Review: Anu Tara Tiki by Lorraine Saint-Hubert and Ludovic Des Leuques

Anu Tara Tiki

Authors: Lorraine Saint-Hubert and Ludovic Des Leuques

Published: March 4, 2020

Publisher: Glrd Publications

Format: Paperback

Source: Author/Publicist Request

NThe discovery in Antarctica by Emile, a modest French tourist, of a fragment of antique stele covered with cuneiform writing triggers a merciless fight between greedy businessmen and idealistic scientists. Professor Samuel Kahn, an American sumerologist at Harvard, sees this stone as an opportunity to make his fortune by selling it to an industrial mega-group interested in exploiting the sub-soil of Antarctica. Father Dorian Green, a former Irish catholic priest and Oxford-based unconventional archaeologist, hopes this artifact will prove his theory that there was a forgotten primary global civilization, whose remains lie under the ice of the Antarctic continent. Kate, a French young woman au-pair with the Kahn family and Kevin, English archeology student at Oxford, find themselves embarked in the adventure of a lifetime…

Anu Tara Tiki is a spring release from author-pair Lorraine Saint-Hubert and Ludovic Des Leuques.  This is the third book I’ve reviewed by a pair of authors and I am pleasantly surprised with this!  This genre of science fiction/alternative history can be hit or miss sometimes, but I enjoyed this title. 

Husband and Wife Emile and Monique venture out on their annual vacation, this time through South America and to Antarctica.  When Emile finds a mysterious rock on the continent, a successive chain of events leads to a world-wide fight between big business and archaeology.  On one hand, the big business is interested in mining the continent for resources, which the archaeologist believes that the stone is proof of an long-forgotten ancient civilization of proto-beings. 

The characters are well written and there is a lot of information given to the reader throughout the novel.  Though it can be wordy at times, this is the writing style that the authors chose and I did enjoy it.  In some cases, this can detract from the narrative, but I felt it served more to drive the narrative forward. 

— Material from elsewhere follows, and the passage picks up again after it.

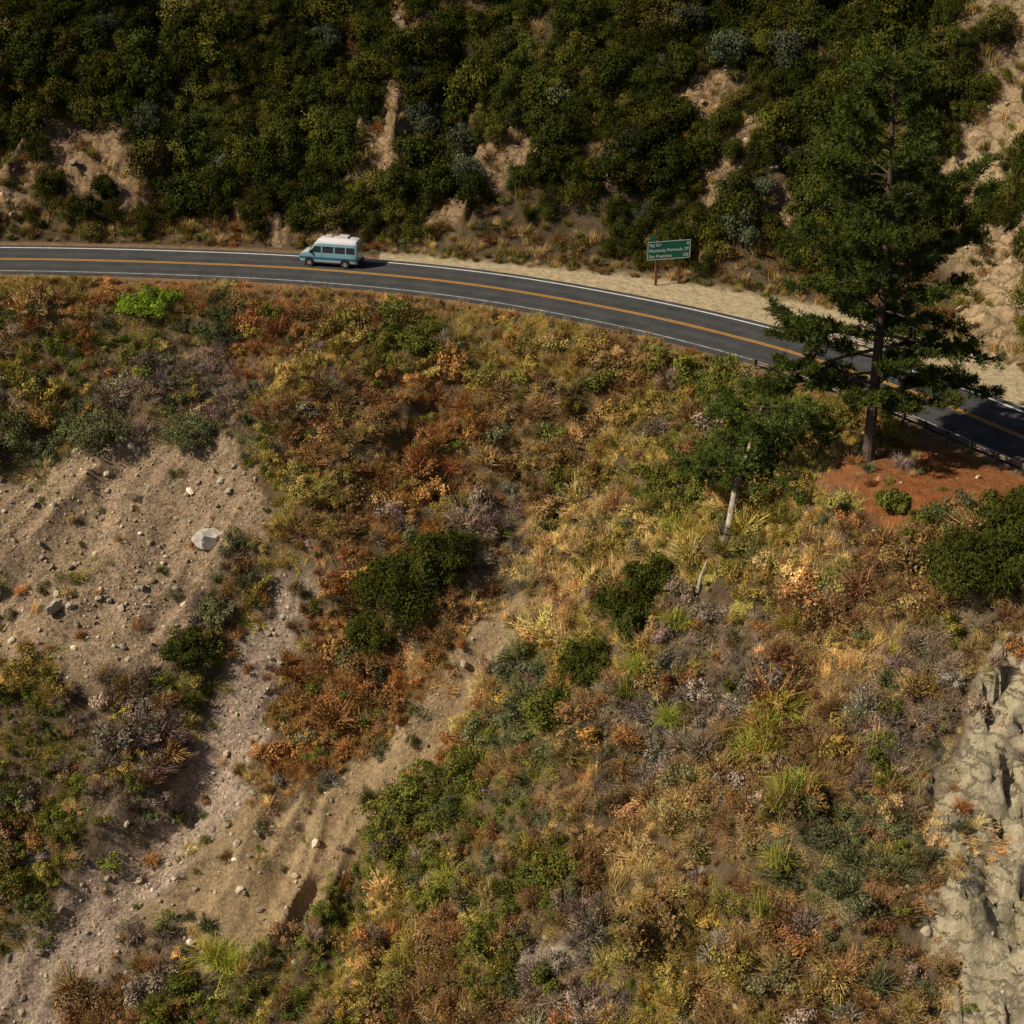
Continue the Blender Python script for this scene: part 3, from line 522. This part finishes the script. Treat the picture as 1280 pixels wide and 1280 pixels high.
# ---- guardrails
steel=simple('weathered_steel',(.16,.12,.09),.6,metal=.3,noise=.3,nscale=2);wood=simple('guardrail_post_wood',(.13,.08,.05),.9,noise=.3)
galv=simple('galvanised_steel',(.22,.20,.18),.6,metal=.4,noise=.15,nscale=2)
def guardrail(x0,x1,off,mt):
    ii=[i for i in range(len(C)) if x0<=C[i,0]<=x1];s=-1 if off>0 else 1
    prof=[(0,.42),(.05,.47),(.05,.52),(0,.57),(.0,.60),(.05,.65),(.05,.70),(0,.75)];V=[]
    for i in ii:
        for a,zz in prof: o=off+s*(a+.1);V.append((C[i,0]+N[i,0]*o,C[i,1]+N[i,1]*o,zz-.02))
    k=len(prof);Fs=[(i*k+j,i*k+j+1,(i+1)*k+j+1,(i+1)*k+j) for i in range(len(ii)-1) for j in range(k-1)]
    par=link(bpy.data.objects.new('guardrail',mesh_np('guardrail',V,Fs,[mt])))
    for n_,i in enumerate(ii[::4]):
        zz=float(terrain_z(C[i,0]+N[i,0]*off,C[i,1]+N[i,1]*off))
        box('post_%d'%n_,par,(C[i,0]+N[i,0]*off,C[i,1]+N[i,1]*off,(.78+zz-.3)/2),(.18,.18,.78-zz+.3),wood,(0,0,math.atan2(T[i,1],T[i,0])))
guardrail(21.5,58,-4.9,steel);guardrail(20.5,27.5,4.75,galv)
# ---- road sign
sg=bpy.data.objects.new('road_sign',None);link(sg);sx,sy=13.45,135.3;sg.location=(sx,sy,float(terrain_z(sx,sy,False)));sg.rotation_euler=(0,0,math.radians(14))
green=simple('sign_green',(.01,.17,.10),.45,noise=.05);wh=simple('sign_white',(.85,.85,.83),.5);red=simple('sign_post_wood',(.22,.085,.05),.9,noise=.2)
box('panel',sg,(0,-.12,3.15),(3.95,.04,1.65),green,bev=0)
for nme,l,s in (('border_top',(0,-.144,3.93),(3.8,.008,.05)),('border_bottom',(0,-.144,2.37),(3.8,.008,.05)),('border_left',(-1.9,-.144,3.15),(.05,.008,1.5)),('border_right',(1.9,-.144,3.15),(.05,.008,1.5))): box(nme,sg,l,s,wh,bev=0)
for k,x in enumerate((-1.05,1.05)): box('post_%d'%k,sg,(x,0,1.9),(.22,.16,4.2),red)
box('route_marker',sg,(-1.45,-.05,4.2),(.5,.03,.42),green,bev=0)
for k,(a,b_) in enumerate((('Big Sur','8'),('Monterey Peninsula','29'),('San Francisco','156'))):
    for j,(t,x,al) in enumerate(((a,-1.78,'LEFT'),(b_,1.78,'RIGHT'))):
        cu=bpy.data.curves.new('legend','FONT');cu.body=t;cu.size=.38;cu.align_x=al;cu.extrude=.003;cu.offset=.004;cu.materials.append(wh);o=bpy.data.objects.new('legend_%d_%d'%(k,j),cu);link(o,sg);o.location=(x,-.147,3.53-k*.5);o.rotation_euler=(math.pi/2,0,0)
# ---- camper van
van=bpy.data.objects.new('camper_van',None);link(van)
i=int(np.argmin((C[:,0]+16.4)**2));va=math.atan2(-T[i,1],-T[i,0]);van.location=(C[i,0]+N[i,0]*1.75,C[i,1]+N[i,1]*1.75,.035);van.rotation_euler=(0,0,va)
def paint(n,c): 
    m=simple(n,c,.3,spec=.5,noise=.04,nscale=1);m.node_tree.nodes['Principled BSDF'].inputs['Coat Weight'].default_value=.4;return m
pt=[paint('van_silver',(.27,.35,.38)),paint('van_teal',(.02,.11,.15)),paint('van_light_blue',(.17,.30,.35)),paint('van_white_roof',(.64,.60,.59))]
glass=simple('van_glass',(.01,.013,.016),.08,spec=.6);blk=simple('van_black_trim',(.02,.02,.02),.6);tyre=simple('tyre_rubber',(.018,.018,.018),.9);chrome=simple('hub_metal',(.5,.5,.5),.3,metal=.8);lampm=simple('headlamp',(.7,.7,.65),.15);tail=simple('tail_lamp',(.4,.02,.02),.3);vent=simple('roof_vent',(.55,.42,.38),.6)
st=[(-2.7,2.2,.93),(-2.62,2.42,.98),(-2.2,2.53,1),(-1.,2.56,1),(.5,2.56,1),(.95,2.45,1),(1.25,2.1,1),(1.55,1.7,.99),(1.85,1.33,.98),(2.3,1.24,.97),(2.58,1.12,.94),(2.7,.95,.9)]
def ring(top): return [(.85,.36),(.98,.46),(1.,.68),(1.,.9),(.99,1.12),(.965,1.3),(.91,1.62),(.86,1.92),(.80,2.12),(.72,2.38),(.55,2.5),(.25,2.56)]
V=[];
for x,top,ws in st:
    pts=[]
    for yy,zz in ring(top):
        z_=zz if top>2.5 else min(zz,top-(2.56-zz)*.06 if zz>top else zz);pts.append((yy*ws,z_))
    half=[(x,-a,b_) for a,b_ in pts];V+=half+[(x,a,b_) for a,b_ in pts[::-1]]
K=24;Fs=[];MI=[]
for s in range(len(st)-1):
    for j in range(K):
        q=(s*K+j,s*K+(j+1)%K,(s+1)*K+(j+1)%K,(s+1)*K+j);Fs.append(q[::-1]);jj=min(j,K-2-j) if j<K-1 else -1
        MI.append(1 if jj in(0,2,) else 0 if jj in(1,-1) else 2 if jj in(3,4,5,6) else 3 if jj>=8 else 2)
me=mesh_np('body',V,Fs,pt,{},smooth=False,mi=MI)
bm=bmesh.new();bm.from_mesh(me);bm.verts.ensure_lookup_table()
f1=bm.faces.new([bm.verts[j] for j in range(K)]);f2=bm.faces.new([bm.verts[(len(st)-1)*K+j] for j in range(K)][::-1]);f1.material_index=2;f2.material_index=0
bmesh.ops.remove_doubles(bm,verts=bm.verts,dist=.001);bmesh.ops.recalc_face_normals(bm,faces=bm.faces)
for f in bm.faces: f.smooth=True
bm.to_mesh(me);bm.free();ob=link(bpy.data.objects.new('body',me),van);es=ob.modifiers.new('e','EDGE_SPLIT');es.split_angle=math.radians(40)
def quad(nm,pts,mt): return link(bpy.data.objects.new(nm,mesh_np(nm,pts,[tuple(range(len(pts)))],[mt])),van)
for sgn,sn_ in ((1,'left'),(-1,'right')):
    def wp(x,z): 
        yy=np.interp(z,[1.3,1.62,1.92],[.965,.91,.86])+.008;return (x,sgn*yy,z)
    for k,(a0,a1,t1) in enumerate(((.62,1.62,1.3),(-.55,.5,.5),(-1.62,-.67,-.67),(-2.5,-1.74,-1.74))):
        quad('side_window_%s_%d'%(sn_,k),[wp(a0,1.32),wp(a1 if k else 1.6,1.32),wp(t1 if k else 1.42,1.62),wp(a0,1.62)],glass)
        quad('upper_side_window_%s_%d'%(sn_,k),[wp(a0,1.62),wp(t1 if k else 1.42,1.62),wp(t1 if k else 1.22,1.88),wp(a0,1.88)],glass)
    box('mirror_'+sn_,van,(1.55,sgn*1.1,1.4),(.12,.2,.26),blk)
    box('sill_'+sn_,van,(0,sgn*.98,.4),(2.4,.08,.1),blk)
    box('headlight_'+sn_,van,(2.66,sgn*.68,.86),(.08,.3,.18),lampm);box('taillight_'+sn_,van,(-2.69,sgn*.82,1.15),(.06,.12,.4),tail)
    box('door_seam_'+sn_,van,(.56,sgn*.998,.95),(.015,.012,.7),blk,bev=0)
    for k,wx_ in enumerate((1.72,-1.62)):
        for nm,rr,dp,yy,mt in (('wheel_arch',.46,.1,.965,blk),('wheel',.37,.26,.9,tyre),('hub',.21,.27,.905,chrome)):
            bm=bmesh.new();bmesh.ops.create_cone(bm,cap_ends=True,segments=28,radius1=rr,radius2=rr,depth=dp);bmesh.ops.bevel(bm,geom=[e_ for e_ in bm.edges if abs(e_.verts[0].co.z-e_.verts[1].co.z)<.001],offset=.02,segments=2,affect='EDGES')
            m2=bpy.data.meshes.new(nm);bm.to_mesh(m2);bm.free();m2.materials.append(mt);o=link(bpy.data.objects.new('%s_%s_%d'%(nm,sn_,k),m2),van);o.rotation_euler=(math.pi/2,0,0);o.location=(wx_,sgn*(yy+(.03 if nm!='wheel_arch' else 0)),.37 if nm!='wheel_arch' else .44)
quad('windshield',[(1.83,-.82,1.365),(1.83,.82,1.365),(1.29,.75,2.06),(1.29,-.75,2.06)],glass).location=(.02,0,.012)
quad('rear_window',[(-2.712,.7,1.3),(-2.712,-.7,1.3),(-2.712,-.66,1.85),(-2.712,.66,1.85)],glass)
box('front_bumper',van,(2.72,0,.5),(.16,1.85,.2),blk);box('rear_bumper',van,(-2.75,0,.48),(.16,1.85,.18),blk);box('grille',van,(2.705,0,.82),(.05,.95,.24),blk)
box('roof_vent',van,(.1,0,2.61),(.6,.55,.12),vent);box('roof_air_conditioner',van,(-1.3,0,2.64),(.9,.7,.18),pt[3])
# ---------------------------------------------------------------- light, camera
sd_=Vector((-1,-.34,1.0)).normalized();elev=math.asin(sd_.z);az=math.atan2(sd_.x,sd_.y)
wld=bpy.data.worlds.new('World');scn.world=wld;wld.use_nodes=True;nt=wld.node_tree;sk=nt.nodes.new('ShaderNodeTexSky');sk.sky_type='NISHITA';sk.sun_disc=False;sk.sun_elevation=elev;sk.sun_rotation=az;nt.links.new(sk.outputs[0],nt.nodes['Background'].inputs[0]);nt.nodes['Background'].inputs[1].default_value=.05
sl=bpy.data.lights.new('sun','SUN');sl.energy=5.0;sl.angle=math.radians(.5);sl.color=(1,.92,.76);so=link(bpy.data.objects.new('sun',sl));so.rotation_euler=(-sd_).to_track_quat('-Z','Y').to_euler();so.location=(-60,40,120)
cd=bpy.data.cameras.new('camera');co=link(bpy.data.objects.new('camera',cd));co.location=(0,0,44);co.rotation_euler=(math.radians(64),0,0);cd.sensor_width=36;cd.angle=math.radians(35);cd.clip_end=3000
scn.camera=co
scn.view_settings.view_transform='Standard';scn.view_settings.look='None';scn.view_settings.exposure=0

I found the pacing to be fine, though a bit slow at times.  The book is well over 300 pages in print with a lot of exposition and information.  The details made the world feel more real to me, which I appreciated.  The epilogue at the end was a great addition that tied the end of the narrative together.  Overall, the pacing and story were well-written and nicely  formatted in print.  I do think this needed maybe one more pass through for minor editing problems. 

This would be a great book for fans of this genre!  I would also recommend this to any fans of alternative history, archaeology themed adventures, and rich narratives with a combination of artistic and scientific themes as well.  Thank you to Penny Sansevieri and the authors for the opportunity to review this book!